Accordingly, it is the ORDER, JUDGMENT, and DECREE of the court as follows:

(1) Plaintiff Tracey McCall's motion under Rule 60(b) for leave to file a motion a for pro ami hearing (doc. no. 207) is treated as both (a) a motion for leave to file a motion for a pro ami hearing and (b) a Rule 60(b) motion to set aside the dismissal judgment in this case.

(2) Plaintiff McCall's motion for leave to file a motion for a pro ami hearing (doc. no. 207) and motion for a pro ami hearing (doc. no. 208) are conditionally granted.

(3) William C. Maddox, Esq., 567 West Main Street, Dothan, Alabama, 36301, 334.678.8100,, is appointed as guardian ad litem for the minor in this case.

(4) By agreement of the parties, the defendants are to pay the attorney's fees and expenses of the guardian ad litem, with those fees and expenses not to be subtracted from the amount of the proposed settlement.

(5) The clerk of the court is to arrange for the guardian ad litem to receive a copy of the file in this case.

(6) An on-the-record hearing on the Rule 60(b) motion to set aside the dismissal judgment (doc. no. 207) and, if granted, on the proposed fairness of the settlement to the minor is set for June 16, 2015, at 10:00 a.m.
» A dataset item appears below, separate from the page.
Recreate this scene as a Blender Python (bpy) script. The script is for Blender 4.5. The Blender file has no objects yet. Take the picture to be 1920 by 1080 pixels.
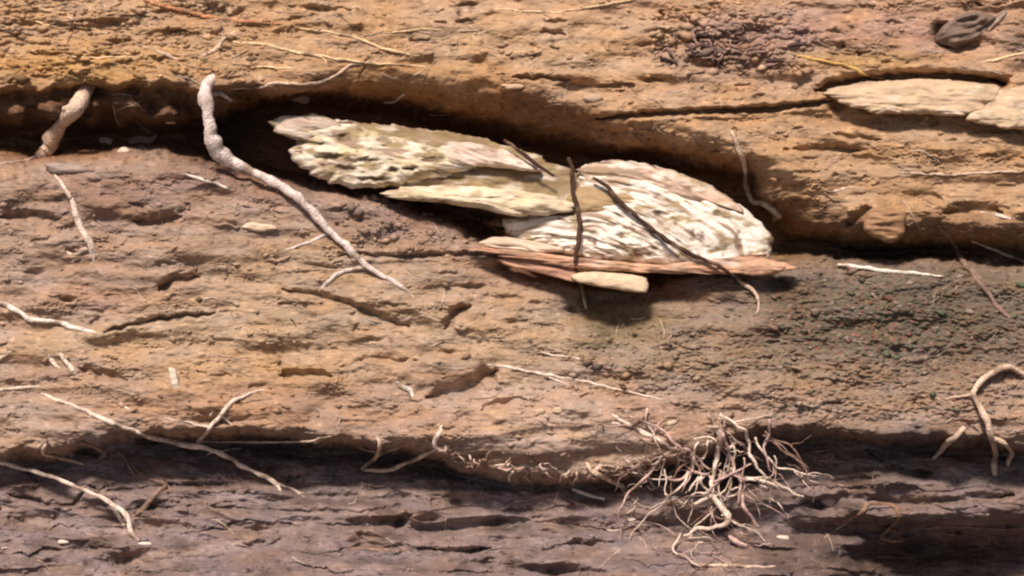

Counsel for the parties are to arrange for the hearing to be conducted by telephone. Counsel for all parties, the minor's mother, and the guardian ad litem are to be available for the hearing.

(7) On or before June 10, 2015, the guardian ad litem is to file a report that addresses all the issues raised in this opinion regarding whether the court should grant the Rule 60(b) motion to set aside the dismissal judgment (doc. no. 207) and, if so, whether the court should approve the proposed settlement for the minor. On or before June 12, 2015, the parties are to file their responses to the report.